### RAW DATA
****

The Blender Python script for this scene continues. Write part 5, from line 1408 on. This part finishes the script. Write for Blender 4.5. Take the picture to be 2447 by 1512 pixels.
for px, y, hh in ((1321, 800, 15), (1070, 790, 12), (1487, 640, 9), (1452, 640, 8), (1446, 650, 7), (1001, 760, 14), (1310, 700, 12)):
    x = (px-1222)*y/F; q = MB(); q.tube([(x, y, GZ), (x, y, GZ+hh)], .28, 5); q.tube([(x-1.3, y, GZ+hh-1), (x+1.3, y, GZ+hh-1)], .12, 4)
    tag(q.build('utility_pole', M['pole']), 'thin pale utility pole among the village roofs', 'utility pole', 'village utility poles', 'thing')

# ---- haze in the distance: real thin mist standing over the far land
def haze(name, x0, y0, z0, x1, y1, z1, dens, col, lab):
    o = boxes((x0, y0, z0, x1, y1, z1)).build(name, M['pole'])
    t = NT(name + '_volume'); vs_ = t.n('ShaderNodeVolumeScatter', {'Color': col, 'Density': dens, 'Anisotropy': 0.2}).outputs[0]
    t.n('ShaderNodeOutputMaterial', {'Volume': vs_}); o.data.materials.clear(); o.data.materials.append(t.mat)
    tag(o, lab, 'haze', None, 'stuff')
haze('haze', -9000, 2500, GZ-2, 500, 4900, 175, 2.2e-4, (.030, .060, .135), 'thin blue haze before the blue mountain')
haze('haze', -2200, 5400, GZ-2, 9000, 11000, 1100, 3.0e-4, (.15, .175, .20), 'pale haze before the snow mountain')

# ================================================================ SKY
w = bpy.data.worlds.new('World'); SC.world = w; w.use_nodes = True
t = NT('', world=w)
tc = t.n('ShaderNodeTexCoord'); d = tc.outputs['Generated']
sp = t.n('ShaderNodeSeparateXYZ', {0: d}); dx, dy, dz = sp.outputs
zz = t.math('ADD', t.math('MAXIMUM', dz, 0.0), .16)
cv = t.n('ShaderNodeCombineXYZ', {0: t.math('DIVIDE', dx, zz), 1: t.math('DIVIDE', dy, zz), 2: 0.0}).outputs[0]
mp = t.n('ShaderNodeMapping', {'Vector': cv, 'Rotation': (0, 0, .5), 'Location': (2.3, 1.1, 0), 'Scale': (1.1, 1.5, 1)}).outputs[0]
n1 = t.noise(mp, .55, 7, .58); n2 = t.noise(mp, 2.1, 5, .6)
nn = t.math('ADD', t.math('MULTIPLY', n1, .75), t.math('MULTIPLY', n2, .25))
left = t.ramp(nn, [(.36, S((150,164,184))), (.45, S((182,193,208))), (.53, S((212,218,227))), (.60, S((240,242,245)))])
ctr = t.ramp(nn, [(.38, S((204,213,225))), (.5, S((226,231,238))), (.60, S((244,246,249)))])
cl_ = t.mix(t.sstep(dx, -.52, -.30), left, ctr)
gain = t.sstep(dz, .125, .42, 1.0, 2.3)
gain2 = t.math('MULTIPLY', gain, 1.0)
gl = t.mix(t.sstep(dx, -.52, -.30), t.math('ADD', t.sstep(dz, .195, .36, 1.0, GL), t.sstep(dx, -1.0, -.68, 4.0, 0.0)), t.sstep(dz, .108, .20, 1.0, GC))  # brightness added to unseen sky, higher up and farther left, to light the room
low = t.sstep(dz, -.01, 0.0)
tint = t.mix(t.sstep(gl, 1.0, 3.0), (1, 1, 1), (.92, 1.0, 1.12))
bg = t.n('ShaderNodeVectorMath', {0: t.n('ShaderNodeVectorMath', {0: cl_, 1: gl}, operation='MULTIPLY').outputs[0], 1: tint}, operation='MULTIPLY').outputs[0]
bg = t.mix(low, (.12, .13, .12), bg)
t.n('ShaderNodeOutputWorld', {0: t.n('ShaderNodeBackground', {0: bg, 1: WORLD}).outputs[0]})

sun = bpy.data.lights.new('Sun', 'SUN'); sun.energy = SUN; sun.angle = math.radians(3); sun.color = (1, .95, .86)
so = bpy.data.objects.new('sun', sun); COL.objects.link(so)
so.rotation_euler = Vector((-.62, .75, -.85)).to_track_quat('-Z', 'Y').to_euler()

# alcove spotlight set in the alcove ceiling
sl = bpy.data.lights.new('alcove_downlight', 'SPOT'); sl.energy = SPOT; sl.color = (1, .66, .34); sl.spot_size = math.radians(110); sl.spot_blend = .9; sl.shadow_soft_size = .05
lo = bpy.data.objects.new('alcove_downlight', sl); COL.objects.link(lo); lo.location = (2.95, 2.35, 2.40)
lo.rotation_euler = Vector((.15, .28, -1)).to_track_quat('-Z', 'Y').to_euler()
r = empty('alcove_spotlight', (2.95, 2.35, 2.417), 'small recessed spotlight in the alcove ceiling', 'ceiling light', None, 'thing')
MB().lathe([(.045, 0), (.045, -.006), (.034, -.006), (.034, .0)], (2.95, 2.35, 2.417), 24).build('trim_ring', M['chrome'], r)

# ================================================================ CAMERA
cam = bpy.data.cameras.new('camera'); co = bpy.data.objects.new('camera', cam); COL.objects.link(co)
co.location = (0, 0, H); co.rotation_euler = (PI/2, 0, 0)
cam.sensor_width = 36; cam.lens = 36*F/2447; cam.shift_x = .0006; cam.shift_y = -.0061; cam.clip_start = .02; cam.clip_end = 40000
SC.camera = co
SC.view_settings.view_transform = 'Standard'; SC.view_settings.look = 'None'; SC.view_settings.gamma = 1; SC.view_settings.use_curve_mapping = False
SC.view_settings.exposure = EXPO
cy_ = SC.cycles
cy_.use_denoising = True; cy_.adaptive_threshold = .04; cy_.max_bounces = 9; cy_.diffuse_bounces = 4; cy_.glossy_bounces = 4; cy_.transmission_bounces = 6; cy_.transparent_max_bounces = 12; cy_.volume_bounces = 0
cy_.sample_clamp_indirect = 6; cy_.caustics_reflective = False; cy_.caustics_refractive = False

****

### WORK TO COMPLETE
Quote the data in full, keeping each word unchanged.

### PROBLEM SOLUTION
The Blender Python script for this scene continues. Write part 5, from line 1408 on. This part finishes the script. Write for Blender 4.5. Take the picture to be 2447 by 1512 pixels.
for px, y, hh in ((1321, 800, 15), (1070, 790, 12), (1487, 640, 9), (1452, 640, 8), (1446, 650, 7), (1001, 760, 14), (1310, 700, 12)):
    x = (px-1222)*y/F; q = MB(); q.tube([(x, y, GZ), (x, y, GZ+hh)], .28, 5); q.tube([(x-1.3, y, GZ+hh-1), (x+1.3, y, GZ+hh-1)], .12, 4)
    tag(q.build('utility_pole', M['pole']), 'thin pale utility pole among the village roofs', 'utility pole', 'village utility poles', 'thing')

# ---- haze in the distance: real thin mist standing over the far land
def haze(name, x0, y0, z0, x1, y1, z1, dens, col, lab):
    o = boxes((x0, y0, z0, x1, y1, z1)).build(name, M['pole'])
    t = NT(name + '_volume'); vs_ = t.n('ShaderNodeVolumeScatter', {'Color': col, 'Density': dens, 'Anisotropy': 0.2}).outputs[0]
    t.n('ShaderNodeOutputMaterial', {'Volume': vs_}); o.data.materials.clear(); o.data.materials.append(t.mat)
    tag(o, lab, 'haze', None, 'stuff')
haze('haze', -9000, 2500, GZ-2, 500, 4900, 175, 2.2e-4, (.030, .060, .135), 'thin blue haze before the blue mountain')
haze('haze', -2200, 5400, GZ-2, 9000, 11000, 1100, 3.0e-4, (.15, .175, .20), 'pale haze before the snow mountain')

# ================================================================ SKY
w = bpy.data.worlds.new('World'); SC.world = w; w.use_nodes = True
t = NT('', world=w)
tc = t.n('ShaderNodeTexCoord'); d = tc.outputs['Generated']
sp = t.n('ShaderNodeSeparateXYZ', {0: d}); dx, dy, dz = sp.outputs
zz = t.math('ADD', t.math('MAXIMUM', dz, 0.0), .16)
cv = t.n('ShaderNodeCombineXYZ', {0: t.math('DIVIDE', dx, zz), 1: t.math('DIVIDE', dy, zz), 2: 0.0}).outputs[0]
mp = t.n('ShaderNodeMapping', {'Vector': cv, 'Rotation': (0, 0, .5), 'Location': (2.3, 1.1, 0), 'Scale': (1.1, 1.5, 1)}).outputs[0]
n1 = t.noise(mp, .55, 7, .58); n2 = t.noise(mp, 2.1, 5, .6)
nn = t.math('ADD', t.math('MULTIPLY', n1, .75), t.math('MULTIPLY', n2, .25))
left = t.ramp(nn, [(.36, S((150,164,184))), (.45, S((182,193,208))), (.53, S((212,218,227))), (.60, S((240,242,245)))])
ctr = t.ramp(nn, [(.38, S((204,213,225))), (.5, S((226,231,238))), (.60, S((244,246,249)))])
cl_ = t.mix(t.sstep(dx, -.52, -.30), left, ctr)
gain = t.sstep(dz, .125, .42, 1.0, 2.3)
gain2 = t.math('MULTIPLY', gain, 1.0)
gl = t.mix(t.sstep(dx, -.52, -.30), t.math('ADD', t.sstep(dz, .195, .36, 1.0, GL), t.sstep(dx, -1.0, -.68, 4.0, 0.0)), t.sstep(dz, .108, .20, 1.0, GC))  # brightness added to unseen sky, higher up and farther left, to light the room
low = t.sstep(dz, -.01, 0.0)
tint = t.mix(t.sstep(gl, 1.0, 3.0), (1, 1, 1), (.92, 1.0, 1.12))
bg = t.n('ShaderNodeVectorMath', {0: t.n('ShaderNodeVectorMath', {0: cl_, 1: gl}, operation='MULTIPLY').outputs[0], 1: tint}, operation='MULTIPLY').outputs[0]
bg = t.mix(low, (.12, .13, .12), bg)
t.n('ShaderNodeOutputWorld', {0: t.n('ShaderNodeBackground', {0: bg, 1: WORLD}).outputs[0]})

sun = bpy.data.lights.new('Sun', 'SUN'); sun.energy = SUN; sun.angle = math.radians(3); sun.color = (1, .95, .86)
so = bpy.data.objects.new('sun', sun); COL.objects.link(so)
so.rotation_euler = Vector((-.62, .75, -.85)).to_track_quat('-Z', 'Y').to_euler()

# alcove spotlight set in the alcove ceiling
sl = bpy.data.lights.new('alcove_downlight', 'SPOT'); sl.energy = SPOT; sl.color = (1, .66, .34); sl.spot_size = math.radians(110); sl.spot_blend = .9; sl.shadow_soft_size = .05
lo = bpy.data.objects.new('alcove_downlight', sl); COL.objects.link(lo); lo.location = (2.95, 2.35, 2.40)
lo.rotation_euler = Vector((.15, .28, -1)).to_track_quat('-Z', 'Y').to_euler()
r = empty('alcove_spotlight', (2.95, 2.35, 2.417), 'small recessed spotlight in the alcove ceiling', 'ceiling light', None, 'thing')
MB().lathe([(.045, 0), (.045, -.006), (.034, -.006), (.034, .0)], (2.95, 2.35, 2.417), 24).build('trim_ring', M['chrome'], r)

# ================================================================ CAMERA
cam = bpy.data.cameras.new('camera'); co = bpy.data.objects.new('camera', cam); COL.objects.link(co)
co.location = (0, 0, H); co.rotation_euler = (PI/2, 0, 0)
cam.sensor_width = 36; cam.lens = 36*F/2447; cam.shift_x = .0006; cam.shift_y = -.0061; cam.clip_start = .02; cam.clip_end = 40000
SC.camera = co
SC.view_settings.view_transform = 'Standard'; SC.view_settings.look = 'None'; SC.view_settings.gamma = 1; SC.view_settings.use_curve_mapping = False
SC.view_settings.exposure = EXPO
cy_ = SC.cycles
cy_.use_denoising = True; cy_.adaptive_threshold = .04; cy_.max_bounces = 9; cy_.diffuse_bounces = 4; cy_.glossy_bounces = 4; cy_.transmission_bounces = 6; cy_.transparent_max_bounces = 12; cy_.volume_bounces = 0
cy_.sample_clamp_indirect = 6; cy_.caustics_reflective = False; cy_.caustics_refractive = False